Eine Zäsur, die beschämt

Namibia Die Anerkennung des Völkermords an den Herero und Nama ist richtig. Die Art und Weise aber falsch
Ausgabe 22/2021

Nach 115 Jahren hat die Bundesregierung endlich den Völkermord an den Herero und Nama in Namibia anerkannt und will um Entschuldigung bitten. Zweifellos eine Zäsur. Die Art und Weise, wie das geschieht, ist allerdings beschämend.

Er sei froh und dankbar, dass mit Namibia eine Einigung erzielt worden sei, sagte Außenminister Heiko Maas (SPD), und zwar unter Beteiligung der Betroffenen. Wenn man eine Selbstverständlichkeit betont, wie etwa den Umstand, dass die Nachfahren der Opfer des Genozids an den Verhandlungen beteiligt waren, dann wohl vor allem deshalb, weil es nicht selbstverständlich ist oder nicht (ganz) stimmt. Schon im Vorfeld hatten Herero und Nama kritisiert, dass sie sich nicht ausreichend eingebunden fühlten. Mittlerweile haben nicht unerhebliche Gruppierungen die Einigung zurückgewiesen und sogar Bundespräsident Frank-Walter Steinmeier, der im namibischen Parlament um Entschuldigung bitten sollte, zur Persona non grata erklärt.

Verärgerung herrscht auch darüber, dass es keine Wiedergutmachung geben soll, sondern lediglich Wiederaufbauhilfe. Jeden Rechtsanspruch weist Deutschland zurück, auch um keinen Präzedenzfall zu schaffen für Forderungen wegen deutscher Kriegsverbrechen im Zweiten Weltkrieg.

Dafür ist man bereit, Herero und Nama vor den Kopf zu stoßen, ihre Befindlichkeiten auf dem Altar des nationalen deutschen Interesses zu opfern. Nun ist Außenpolitik keine moralische Angelegenheit. Nur sollte man dann aufhören, sich so moralisch zu inszenieren. Es ist die enorme Kluft zwischen politischer Rhetorik und tatsächlichem Handeln, welche die Fallhöhe bestimmt.

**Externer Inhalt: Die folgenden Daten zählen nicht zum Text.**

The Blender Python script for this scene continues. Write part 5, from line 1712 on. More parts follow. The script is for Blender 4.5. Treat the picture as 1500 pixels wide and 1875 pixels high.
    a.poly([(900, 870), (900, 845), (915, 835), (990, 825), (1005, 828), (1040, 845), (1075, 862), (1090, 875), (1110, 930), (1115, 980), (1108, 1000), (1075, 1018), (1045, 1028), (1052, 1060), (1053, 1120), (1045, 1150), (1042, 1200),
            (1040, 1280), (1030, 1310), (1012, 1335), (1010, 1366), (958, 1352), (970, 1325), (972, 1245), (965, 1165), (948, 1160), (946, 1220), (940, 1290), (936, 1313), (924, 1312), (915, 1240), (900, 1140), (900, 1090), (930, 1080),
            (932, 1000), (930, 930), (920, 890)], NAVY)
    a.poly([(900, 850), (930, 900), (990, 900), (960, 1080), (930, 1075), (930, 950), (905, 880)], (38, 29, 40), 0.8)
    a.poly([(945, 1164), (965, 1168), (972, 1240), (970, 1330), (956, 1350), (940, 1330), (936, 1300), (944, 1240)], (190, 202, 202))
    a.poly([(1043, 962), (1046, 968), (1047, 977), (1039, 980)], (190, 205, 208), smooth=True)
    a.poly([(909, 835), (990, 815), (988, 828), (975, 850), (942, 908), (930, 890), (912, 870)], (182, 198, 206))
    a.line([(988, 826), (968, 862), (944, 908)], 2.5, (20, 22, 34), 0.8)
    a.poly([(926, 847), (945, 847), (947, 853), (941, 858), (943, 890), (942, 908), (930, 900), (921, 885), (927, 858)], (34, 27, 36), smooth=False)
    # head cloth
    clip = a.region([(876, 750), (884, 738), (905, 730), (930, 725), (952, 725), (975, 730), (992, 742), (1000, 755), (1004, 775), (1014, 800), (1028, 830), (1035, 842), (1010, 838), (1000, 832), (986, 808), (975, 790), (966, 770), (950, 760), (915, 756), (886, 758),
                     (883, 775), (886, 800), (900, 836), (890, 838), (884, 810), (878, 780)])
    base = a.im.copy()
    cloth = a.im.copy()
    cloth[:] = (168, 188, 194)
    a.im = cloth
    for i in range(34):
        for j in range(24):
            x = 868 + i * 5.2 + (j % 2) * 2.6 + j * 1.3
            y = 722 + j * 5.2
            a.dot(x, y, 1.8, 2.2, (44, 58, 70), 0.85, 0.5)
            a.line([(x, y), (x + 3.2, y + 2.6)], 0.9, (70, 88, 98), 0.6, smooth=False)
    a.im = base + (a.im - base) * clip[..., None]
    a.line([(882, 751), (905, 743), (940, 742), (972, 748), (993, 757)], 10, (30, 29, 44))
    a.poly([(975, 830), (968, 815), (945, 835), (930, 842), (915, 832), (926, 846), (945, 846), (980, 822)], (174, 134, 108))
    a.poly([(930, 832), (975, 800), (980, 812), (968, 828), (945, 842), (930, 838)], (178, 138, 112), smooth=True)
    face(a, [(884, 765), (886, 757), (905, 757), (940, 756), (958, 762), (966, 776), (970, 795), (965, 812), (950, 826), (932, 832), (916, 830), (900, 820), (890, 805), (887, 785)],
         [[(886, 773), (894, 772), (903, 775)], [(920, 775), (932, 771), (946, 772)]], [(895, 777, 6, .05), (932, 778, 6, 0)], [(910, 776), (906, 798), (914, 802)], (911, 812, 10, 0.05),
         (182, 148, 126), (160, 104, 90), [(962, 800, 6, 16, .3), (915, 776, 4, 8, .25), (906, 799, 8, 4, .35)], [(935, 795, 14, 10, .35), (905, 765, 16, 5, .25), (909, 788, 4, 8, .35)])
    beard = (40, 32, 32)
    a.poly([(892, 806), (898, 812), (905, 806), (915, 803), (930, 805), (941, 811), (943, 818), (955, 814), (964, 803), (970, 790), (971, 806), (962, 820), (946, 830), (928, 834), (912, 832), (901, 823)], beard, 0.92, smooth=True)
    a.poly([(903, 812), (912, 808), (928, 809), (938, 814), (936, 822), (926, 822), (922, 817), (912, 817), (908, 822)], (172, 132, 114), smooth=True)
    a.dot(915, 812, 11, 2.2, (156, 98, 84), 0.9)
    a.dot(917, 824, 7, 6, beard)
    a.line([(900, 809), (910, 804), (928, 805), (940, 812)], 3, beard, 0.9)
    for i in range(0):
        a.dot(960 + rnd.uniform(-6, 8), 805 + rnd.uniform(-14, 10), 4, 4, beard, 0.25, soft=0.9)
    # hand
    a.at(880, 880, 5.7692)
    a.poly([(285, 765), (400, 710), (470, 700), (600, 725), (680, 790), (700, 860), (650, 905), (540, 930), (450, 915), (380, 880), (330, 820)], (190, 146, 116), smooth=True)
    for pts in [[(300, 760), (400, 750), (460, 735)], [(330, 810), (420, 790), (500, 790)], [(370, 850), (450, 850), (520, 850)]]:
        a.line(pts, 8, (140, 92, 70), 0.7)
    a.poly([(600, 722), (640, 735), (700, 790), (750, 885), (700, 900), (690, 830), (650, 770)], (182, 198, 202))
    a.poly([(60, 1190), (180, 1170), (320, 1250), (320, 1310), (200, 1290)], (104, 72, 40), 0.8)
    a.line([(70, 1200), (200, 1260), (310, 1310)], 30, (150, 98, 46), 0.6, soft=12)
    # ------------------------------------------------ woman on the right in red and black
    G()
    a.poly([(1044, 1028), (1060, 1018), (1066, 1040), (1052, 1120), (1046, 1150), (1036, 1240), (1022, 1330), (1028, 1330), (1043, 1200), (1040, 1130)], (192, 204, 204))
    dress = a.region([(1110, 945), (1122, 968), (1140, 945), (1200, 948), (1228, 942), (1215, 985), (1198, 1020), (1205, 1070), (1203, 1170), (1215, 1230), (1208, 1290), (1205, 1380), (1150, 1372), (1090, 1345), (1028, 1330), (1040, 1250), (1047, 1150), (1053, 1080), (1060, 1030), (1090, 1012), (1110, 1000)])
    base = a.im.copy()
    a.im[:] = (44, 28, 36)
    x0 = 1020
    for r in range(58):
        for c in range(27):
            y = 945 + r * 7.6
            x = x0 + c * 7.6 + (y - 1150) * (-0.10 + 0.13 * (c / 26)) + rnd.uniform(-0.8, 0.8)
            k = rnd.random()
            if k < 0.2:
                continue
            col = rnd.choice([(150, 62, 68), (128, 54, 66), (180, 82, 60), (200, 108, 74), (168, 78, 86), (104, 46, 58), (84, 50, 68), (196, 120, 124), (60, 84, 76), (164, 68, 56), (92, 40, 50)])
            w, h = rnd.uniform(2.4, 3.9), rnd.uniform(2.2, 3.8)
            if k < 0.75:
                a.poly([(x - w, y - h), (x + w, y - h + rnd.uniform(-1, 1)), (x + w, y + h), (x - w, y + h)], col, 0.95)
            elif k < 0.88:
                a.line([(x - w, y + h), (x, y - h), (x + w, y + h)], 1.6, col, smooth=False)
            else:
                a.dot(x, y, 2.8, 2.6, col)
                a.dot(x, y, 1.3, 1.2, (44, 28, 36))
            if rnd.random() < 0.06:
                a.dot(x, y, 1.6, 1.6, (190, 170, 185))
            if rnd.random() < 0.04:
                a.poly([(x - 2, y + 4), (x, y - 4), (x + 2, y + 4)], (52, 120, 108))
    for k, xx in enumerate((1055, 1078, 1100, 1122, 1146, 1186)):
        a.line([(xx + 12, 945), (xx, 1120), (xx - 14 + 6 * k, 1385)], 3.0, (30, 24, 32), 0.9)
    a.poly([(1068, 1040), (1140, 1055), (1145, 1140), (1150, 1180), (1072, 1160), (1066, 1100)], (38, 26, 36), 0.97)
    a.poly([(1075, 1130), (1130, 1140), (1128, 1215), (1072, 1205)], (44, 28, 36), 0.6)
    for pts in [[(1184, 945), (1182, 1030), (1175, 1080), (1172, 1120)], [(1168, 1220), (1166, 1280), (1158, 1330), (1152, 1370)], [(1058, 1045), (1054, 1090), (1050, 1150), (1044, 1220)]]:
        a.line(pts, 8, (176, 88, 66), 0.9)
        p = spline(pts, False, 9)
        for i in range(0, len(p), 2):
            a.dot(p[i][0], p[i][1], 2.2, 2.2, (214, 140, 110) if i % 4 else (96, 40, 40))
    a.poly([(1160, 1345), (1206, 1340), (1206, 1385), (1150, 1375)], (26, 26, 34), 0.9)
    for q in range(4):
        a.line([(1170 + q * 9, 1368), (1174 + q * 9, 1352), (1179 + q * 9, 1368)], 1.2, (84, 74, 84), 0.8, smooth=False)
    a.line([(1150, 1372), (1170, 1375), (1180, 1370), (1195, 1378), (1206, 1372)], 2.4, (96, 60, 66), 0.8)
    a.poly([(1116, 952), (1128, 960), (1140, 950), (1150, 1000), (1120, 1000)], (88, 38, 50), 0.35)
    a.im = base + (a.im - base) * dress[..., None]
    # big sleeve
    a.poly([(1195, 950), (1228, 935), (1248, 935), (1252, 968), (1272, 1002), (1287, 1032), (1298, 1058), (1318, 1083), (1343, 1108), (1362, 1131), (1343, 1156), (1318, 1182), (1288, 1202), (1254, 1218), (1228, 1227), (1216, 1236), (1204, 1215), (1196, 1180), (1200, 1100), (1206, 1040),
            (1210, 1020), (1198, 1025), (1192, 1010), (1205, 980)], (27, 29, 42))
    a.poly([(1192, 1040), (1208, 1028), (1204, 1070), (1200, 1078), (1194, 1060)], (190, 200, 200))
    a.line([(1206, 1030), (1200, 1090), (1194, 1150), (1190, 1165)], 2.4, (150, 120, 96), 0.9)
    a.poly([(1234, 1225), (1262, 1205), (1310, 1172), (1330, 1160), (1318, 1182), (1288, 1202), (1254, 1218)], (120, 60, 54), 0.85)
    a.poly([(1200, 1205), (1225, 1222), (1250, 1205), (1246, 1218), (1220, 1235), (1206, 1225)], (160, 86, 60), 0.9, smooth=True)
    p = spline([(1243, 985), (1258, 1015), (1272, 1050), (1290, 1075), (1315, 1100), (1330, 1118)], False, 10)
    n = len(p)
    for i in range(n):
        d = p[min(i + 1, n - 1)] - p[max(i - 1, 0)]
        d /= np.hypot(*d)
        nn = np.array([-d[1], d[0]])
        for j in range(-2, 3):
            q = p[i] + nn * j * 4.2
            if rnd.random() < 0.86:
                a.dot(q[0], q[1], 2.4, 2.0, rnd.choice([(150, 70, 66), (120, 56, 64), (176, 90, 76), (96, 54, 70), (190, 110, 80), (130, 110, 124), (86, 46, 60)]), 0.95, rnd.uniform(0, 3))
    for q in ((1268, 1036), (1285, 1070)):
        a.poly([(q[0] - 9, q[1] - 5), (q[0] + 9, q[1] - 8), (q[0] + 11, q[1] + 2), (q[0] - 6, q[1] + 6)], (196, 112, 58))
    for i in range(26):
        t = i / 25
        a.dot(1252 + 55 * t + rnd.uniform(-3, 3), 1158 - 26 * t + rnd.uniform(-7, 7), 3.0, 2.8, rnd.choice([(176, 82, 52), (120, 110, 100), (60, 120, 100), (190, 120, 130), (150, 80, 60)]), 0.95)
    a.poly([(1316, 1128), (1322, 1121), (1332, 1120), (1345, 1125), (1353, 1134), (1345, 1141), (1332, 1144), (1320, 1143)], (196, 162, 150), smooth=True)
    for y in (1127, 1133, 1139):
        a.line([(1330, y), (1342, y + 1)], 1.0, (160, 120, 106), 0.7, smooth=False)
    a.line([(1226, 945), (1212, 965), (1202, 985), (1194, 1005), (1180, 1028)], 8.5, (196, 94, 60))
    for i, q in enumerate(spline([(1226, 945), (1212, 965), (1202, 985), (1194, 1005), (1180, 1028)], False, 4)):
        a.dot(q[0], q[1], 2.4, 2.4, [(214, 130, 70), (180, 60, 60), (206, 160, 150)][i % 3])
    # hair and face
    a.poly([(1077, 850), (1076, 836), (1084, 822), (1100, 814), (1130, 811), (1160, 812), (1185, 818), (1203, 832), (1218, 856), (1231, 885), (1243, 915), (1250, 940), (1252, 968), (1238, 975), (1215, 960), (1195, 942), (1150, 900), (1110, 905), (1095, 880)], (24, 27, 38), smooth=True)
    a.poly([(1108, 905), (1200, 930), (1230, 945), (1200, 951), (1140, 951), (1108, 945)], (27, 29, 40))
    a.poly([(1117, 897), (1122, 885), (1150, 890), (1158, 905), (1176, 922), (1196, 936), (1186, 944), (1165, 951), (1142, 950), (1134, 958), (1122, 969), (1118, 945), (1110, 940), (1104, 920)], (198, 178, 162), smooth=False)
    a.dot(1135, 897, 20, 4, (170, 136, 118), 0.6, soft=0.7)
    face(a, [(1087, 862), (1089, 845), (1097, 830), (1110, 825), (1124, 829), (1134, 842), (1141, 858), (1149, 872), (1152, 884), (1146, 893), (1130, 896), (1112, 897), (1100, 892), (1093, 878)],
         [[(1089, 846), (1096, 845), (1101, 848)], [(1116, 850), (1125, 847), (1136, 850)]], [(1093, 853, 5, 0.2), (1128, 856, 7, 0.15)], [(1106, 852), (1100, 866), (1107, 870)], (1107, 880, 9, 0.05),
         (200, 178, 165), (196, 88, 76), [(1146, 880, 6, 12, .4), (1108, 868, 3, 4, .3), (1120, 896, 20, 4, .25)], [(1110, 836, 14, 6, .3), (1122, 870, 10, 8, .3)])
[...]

Kennzeichen der postkolonialen Erinnerungspolitik der Regierung Merkel ist ihre Halbherzigkeit. Sie handelt nur, wenn es sich gar nicht mehr vermeiden lässt. Die Vision zum Umgang mit dem kolonialen Erbe fehlt, symbolische Gesten sind ihre Sache nicht, stattdessen bürokratisches Nachvollziehen des Unvermeidlichen. So setzte man das Berliner Humboldt Forum, dieses mit kolonialer Raubkunst gefüllte preußische Disneyland, in den Sand. Man ließ sich jahrelang kritisieren, ehe man sich entschied, den kolonialen Kern anzuerkennen, um erneut Jahre verstreichen zu lassen, um Objekte zu restituieren – und auch nur halbherzig, auf ausgewählte Objekte beschränkt, obwohl die Magazine von Raubgut überquellen.

Dennoch stellt die Erklärung zum ersten Völkermord des 20. Jahrhunderts eine historische Wegmarke dar. Zum ersten Mal bekennt sich eine deutsche Regierung dazu, dass ein Genozid verübt wurde und dafür Zahlungen zu leisten sind. Das befeuert die internationale Debatte um Reparationen für Sklaverei und Kolonialismus. Zum ersten Mal erklärt eine deutsche Regierung offiziell, dass es einen deutschen Genozid vor dem Holocaust gab. Das wird die erinnerungspolitische Tektonik verschieben. Und endlich ist damit das Thema Rassismus in der deutschen Geschichte auf die Tagesordnung gesetzt, schließlich war der militärische Genozid in Namibia Teil eines umfassenderen Projekts der Schaffung des ersten „Rassenstaates“, einschließlich des damit intendierten administrativ-ökonomischen motivierten, kulturellen Genozids.

Was allerdings fehlt, ist die große, verbindende Geste. Schade, dass diese Gelegenheit verpasst worden ist.